(Scene modeling code data)
==============================

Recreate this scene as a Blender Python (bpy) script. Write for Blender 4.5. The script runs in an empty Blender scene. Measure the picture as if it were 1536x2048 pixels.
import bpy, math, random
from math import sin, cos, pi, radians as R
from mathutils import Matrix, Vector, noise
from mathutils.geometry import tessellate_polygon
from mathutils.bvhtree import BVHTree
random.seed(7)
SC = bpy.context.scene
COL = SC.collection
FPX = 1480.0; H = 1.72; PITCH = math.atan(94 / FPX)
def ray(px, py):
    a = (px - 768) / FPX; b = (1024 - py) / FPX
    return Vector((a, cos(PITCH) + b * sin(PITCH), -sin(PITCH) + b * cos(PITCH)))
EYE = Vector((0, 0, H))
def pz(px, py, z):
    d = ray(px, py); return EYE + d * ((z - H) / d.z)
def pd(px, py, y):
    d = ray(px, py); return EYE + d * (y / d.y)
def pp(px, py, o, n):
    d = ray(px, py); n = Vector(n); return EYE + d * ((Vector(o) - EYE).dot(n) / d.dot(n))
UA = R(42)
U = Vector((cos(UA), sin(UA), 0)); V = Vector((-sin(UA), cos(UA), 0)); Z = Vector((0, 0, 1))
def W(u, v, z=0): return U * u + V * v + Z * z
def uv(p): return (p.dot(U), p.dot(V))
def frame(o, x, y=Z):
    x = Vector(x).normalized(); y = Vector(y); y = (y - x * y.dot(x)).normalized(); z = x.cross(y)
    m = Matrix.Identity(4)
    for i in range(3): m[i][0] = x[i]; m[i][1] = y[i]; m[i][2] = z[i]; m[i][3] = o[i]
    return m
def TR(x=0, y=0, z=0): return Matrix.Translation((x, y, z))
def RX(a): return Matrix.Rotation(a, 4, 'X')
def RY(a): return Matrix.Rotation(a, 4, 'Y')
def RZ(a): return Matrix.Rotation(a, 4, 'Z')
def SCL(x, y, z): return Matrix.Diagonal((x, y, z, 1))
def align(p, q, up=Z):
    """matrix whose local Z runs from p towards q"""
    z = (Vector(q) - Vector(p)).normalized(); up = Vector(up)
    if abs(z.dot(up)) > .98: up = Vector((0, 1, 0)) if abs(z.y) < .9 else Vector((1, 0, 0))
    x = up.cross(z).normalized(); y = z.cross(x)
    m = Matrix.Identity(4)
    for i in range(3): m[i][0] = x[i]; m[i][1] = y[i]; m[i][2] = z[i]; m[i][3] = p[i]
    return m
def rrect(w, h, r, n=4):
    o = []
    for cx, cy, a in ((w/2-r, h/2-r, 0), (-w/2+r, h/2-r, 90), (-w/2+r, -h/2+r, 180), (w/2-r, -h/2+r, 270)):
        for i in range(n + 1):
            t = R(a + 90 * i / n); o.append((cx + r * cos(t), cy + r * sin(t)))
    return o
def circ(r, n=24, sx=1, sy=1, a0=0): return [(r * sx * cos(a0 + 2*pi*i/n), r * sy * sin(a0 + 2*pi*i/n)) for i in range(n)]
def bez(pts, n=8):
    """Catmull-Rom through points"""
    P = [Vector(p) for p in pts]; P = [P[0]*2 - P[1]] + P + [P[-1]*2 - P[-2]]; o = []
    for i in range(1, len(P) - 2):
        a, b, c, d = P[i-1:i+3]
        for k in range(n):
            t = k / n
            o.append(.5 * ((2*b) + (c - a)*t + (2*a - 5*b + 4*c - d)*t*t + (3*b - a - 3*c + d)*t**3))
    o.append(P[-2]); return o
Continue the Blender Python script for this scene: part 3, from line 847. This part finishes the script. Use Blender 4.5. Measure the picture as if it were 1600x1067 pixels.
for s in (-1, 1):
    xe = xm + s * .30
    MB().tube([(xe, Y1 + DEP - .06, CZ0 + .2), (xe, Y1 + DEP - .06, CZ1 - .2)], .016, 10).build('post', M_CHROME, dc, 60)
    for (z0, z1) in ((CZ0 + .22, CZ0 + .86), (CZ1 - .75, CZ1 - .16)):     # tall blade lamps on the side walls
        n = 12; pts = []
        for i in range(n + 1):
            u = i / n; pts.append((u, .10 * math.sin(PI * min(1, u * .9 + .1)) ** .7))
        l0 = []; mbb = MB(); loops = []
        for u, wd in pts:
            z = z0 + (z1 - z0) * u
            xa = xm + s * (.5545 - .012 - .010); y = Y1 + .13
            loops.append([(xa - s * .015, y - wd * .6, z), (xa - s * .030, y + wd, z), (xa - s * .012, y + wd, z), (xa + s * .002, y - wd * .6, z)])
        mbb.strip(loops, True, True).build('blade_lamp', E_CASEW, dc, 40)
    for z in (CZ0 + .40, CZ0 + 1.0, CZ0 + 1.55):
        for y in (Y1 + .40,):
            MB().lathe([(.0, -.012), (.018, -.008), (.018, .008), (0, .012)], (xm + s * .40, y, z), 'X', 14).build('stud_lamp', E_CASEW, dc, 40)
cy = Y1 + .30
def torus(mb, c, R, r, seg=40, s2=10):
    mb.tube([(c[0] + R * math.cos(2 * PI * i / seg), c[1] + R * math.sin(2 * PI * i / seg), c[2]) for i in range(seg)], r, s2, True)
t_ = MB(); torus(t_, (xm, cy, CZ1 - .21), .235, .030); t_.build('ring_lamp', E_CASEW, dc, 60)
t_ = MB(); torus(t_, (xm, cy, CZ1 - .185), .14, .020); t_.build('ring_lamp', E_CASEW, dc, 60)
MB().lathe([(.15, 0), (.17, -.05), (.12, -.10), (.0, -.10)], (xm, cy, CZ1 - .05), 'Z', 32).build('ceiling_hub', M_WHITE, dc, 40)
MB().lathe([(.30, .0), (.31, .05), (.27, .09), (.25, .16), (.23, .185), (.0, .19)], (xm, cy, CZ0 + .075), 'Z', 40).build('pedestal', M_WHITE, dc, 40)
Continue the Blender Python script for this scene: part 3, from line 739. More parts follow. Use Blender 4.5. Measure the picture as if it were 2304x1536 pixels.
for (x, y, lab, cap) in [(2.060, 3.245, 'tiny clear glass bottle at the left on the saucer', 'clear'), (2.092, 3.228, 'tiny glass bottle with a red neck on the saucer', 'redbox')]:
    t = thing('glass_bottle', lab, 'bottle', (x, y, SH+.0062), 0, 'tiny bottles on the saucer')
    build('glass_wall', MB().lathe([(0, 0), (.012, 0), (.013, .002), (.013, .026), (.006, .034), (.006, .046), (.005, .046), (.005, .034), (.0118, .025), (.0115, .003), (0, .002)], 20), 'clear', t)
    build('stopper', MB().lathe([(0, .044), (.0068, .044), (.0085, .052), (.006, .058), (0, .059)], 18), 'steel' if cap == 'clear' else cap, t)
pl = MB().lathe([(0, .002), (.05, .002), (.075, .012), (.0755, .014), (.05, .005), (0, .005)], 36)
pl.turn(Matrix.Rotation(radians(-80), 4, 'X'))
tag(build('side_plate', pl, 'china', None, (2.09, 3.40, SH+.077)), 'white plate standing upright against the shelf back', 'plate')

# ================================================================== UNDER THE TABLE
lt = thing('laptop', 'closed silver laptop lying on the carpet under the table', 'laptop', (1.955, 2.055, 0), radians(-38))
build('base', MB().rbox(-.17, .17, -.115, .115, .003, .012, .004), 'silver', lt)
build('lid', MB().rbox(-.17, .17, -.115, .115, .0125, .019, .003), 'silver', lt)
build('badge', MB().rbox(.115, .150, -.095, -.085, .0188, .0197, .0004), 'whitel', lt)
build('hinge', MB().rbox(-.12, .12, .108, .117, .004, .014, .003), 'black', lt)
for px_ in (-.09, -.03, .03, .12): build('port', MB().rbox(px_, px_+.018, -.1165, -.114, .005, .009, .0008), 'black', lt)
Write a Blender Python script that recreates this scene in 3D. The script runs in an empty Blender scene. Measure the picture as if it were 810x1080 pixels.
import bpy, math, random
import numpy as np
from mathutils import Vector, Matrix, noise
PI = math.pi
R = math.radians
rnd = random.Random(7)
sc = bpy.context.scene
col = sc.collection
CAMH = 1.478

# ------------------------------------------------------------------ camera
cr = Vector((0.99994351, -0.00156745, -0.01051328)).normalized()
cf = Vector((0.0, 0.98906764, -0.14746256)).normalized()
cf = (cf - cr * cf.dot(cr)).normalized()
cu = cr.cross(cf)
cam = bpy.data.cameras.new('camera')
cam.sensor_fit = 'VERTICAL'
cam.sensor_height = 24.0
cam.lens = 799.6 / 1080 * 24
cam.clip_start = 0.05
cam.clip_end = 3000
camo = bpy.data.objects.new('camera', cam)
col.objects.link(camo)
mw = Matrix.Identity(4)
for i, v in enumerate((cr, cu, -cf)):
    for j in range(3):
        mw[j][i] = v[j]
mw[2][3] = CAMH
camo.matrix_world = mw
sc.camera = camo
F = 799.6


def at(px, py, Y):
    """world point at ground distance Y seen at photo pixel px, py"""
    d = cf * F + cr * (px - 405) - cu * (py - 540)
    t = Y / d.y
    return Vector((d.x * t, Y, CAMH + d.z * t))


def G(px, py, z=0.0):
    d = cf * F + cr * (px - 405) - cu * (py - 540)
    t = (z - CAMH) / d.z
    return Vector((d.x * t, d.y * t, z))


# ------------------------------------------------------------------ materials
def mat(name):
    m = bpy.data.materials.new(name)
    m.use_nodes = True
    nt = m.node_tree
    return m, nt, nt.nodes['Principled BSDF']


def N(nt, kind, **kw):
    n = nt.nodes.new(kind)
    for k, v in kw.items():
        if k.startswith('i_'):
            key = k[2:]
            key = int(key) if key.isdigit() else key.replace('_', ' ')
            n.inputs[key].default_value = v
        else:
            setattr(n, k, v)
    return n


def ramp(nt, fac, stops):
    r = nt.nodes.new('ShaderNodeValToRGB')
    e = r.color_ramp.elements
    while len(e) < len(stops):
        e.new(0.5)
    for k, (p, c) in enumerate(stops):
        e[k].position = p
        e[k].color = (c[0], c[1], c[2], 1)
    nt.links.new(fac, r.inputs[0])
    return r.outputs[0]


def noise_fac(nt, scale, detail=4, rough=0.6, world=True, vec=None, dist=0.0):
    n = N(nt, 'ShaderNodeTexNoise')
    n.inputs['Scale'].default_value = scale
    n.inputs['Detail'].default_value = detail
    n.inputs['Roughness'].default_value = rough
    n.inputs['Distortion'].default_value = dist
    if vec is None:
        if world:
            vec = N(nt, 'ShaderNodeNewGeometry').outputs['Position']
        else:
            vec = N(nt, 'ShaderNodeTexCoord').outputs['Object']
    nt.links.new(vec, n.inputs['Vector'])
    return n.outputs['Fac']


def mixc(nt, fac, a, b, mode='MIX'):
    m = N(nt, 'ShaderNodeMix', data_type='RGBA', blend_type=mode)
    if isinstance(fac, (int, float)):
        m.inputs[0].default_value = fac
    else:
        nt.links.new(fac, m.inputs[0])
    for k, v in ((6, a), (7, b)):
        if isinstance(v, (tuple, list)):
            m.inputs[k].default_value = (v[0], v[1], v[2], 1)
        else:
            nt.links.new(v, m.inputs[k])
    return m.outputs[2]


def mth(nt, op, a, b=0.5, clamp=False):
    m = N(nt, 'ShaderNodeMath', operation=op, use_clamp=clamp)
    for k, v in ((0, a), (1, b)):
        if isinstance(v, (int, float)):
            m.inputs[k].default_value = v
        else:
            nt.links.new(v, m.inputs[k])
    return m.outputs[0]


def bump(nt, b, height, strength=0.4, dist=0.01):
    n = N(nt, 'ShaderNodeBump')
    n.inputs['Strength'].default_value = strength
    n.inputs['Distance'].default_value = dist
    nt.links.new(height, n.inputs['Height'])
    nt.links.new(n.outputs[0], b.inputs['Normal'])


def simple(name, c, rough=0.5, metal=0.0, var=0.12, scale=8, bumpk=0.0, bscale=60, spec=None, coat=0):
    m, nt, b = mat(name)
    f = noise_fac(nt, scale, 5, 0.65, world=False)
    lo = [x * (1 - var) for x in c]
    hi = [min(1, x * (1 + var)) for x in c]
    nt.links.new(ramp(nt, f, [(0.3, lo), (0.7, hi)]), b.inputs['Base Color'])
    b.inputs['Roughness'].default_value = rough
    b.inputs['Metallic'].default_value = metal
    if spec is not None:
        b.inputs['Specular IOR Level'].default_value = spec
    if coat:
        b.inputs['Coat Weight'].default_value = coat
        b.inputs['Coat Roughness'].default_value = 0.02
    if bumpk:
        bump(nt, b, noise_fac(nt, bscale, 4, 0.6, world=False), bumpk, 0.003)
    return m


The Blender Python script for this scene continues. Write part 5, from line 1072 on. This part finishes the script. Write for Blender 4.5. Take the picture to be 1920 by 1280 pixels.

==============================

With the first line being the one containing "were 1600x1067 pixels." and the last line the one containing "40).build('pedestal', M_WHITE, dc, 40)", transcribe exactly the lines above that fall in that range.

- CORRECT ANSWER -
Continue the Blender Python script for this scene: part 3, from line 847. This part finishes the script. Use Blender 4.5. Measure the picture as if it were 1600x1067 pixels.
for s in (-1, 1):
    xe = xm + s * .30
    MB().tube([(xe, Y1 + DEP - .06, CZ0 + .2), (xe, Y1 + DEP - .06, CZ1 - .2)], .016, 10).build('post', M_CHROME, dc, 60)
    for (z0, z1) in ((CZ0 + .22, CZ0 + .86), (CZ1 - .75, CZ1 - .16)):     # tall blade lamps on the side walls
        n = 12; pts = []
        for i in range(n + 1):
            u = i / n; pts.append((u, .10 * math.sin(PI * min(1, u * .9 + .1)) ** .7))
        l0 = []; mbb = MB(); loops = []
        for u, wd in pts:
            z = z0 + (z1 - z0) * u
            xa = xm + s * (.5545 - .012 - .010); y = Y1 + .13
            loops.append([(xa - s * .015, y - wd * .6, z), (xa - s * .030, y + wd, z), (xa - s * .012, y + wd, z), (xa + s * .002, y - wd * .6, z)])
        mbb.strip(loops, True, True).build('blade_lamp', E_CASEW, dc, 40)
    for z in (CZ0 + .40, CZ0 + 1.0, CZ0 + 1.55):
        for y in (Y1 + .40,):
            MB().lathe([(.0, -.012), (.018, -.008), (.018, .008), (0, .012)], (xm + s * .40, y, z), 'X', 14).build('stud_lamp', E_CASEW, dc, 40)
cy = Y1 + .30
def torus(mb, c, R, r, seg=40, s2=10):
    mb.tube([(c[0] + R * math.cos(2 * PI * i / seg), c[1] + R * math.sin(2 * PI * i / seg), c[2]) for i in range(seg)], r, s2, True)
t_ = MB(); torus(t_, (xm, cy, CZ1 - .21), .235, .030); t_.build('ring_lamp', E_CASEW, dc, 60)
t_ = MB(); torus(t_, (xm, cy, CZ1 - .185), .14, .020); t_.build('ring_lamp', E_CASEW, dc, 60)
MB().lathe([(.15, 0), (.17, -.05), (.12, -.10), (.0, -.10)], (xm, cy, CZ1 - .05), 'Z', 32).build('ceiling_hub', M_WHITE, dc, 40)
MB().lathe([(.30, .0), (.31, .05), (.27, .09), (.25, .16), (.23, .185), (.0, .19)], (xm, cy, CZ0 + .075), 'Z', 40).build('pedestal', M_WHITE, dc, 40)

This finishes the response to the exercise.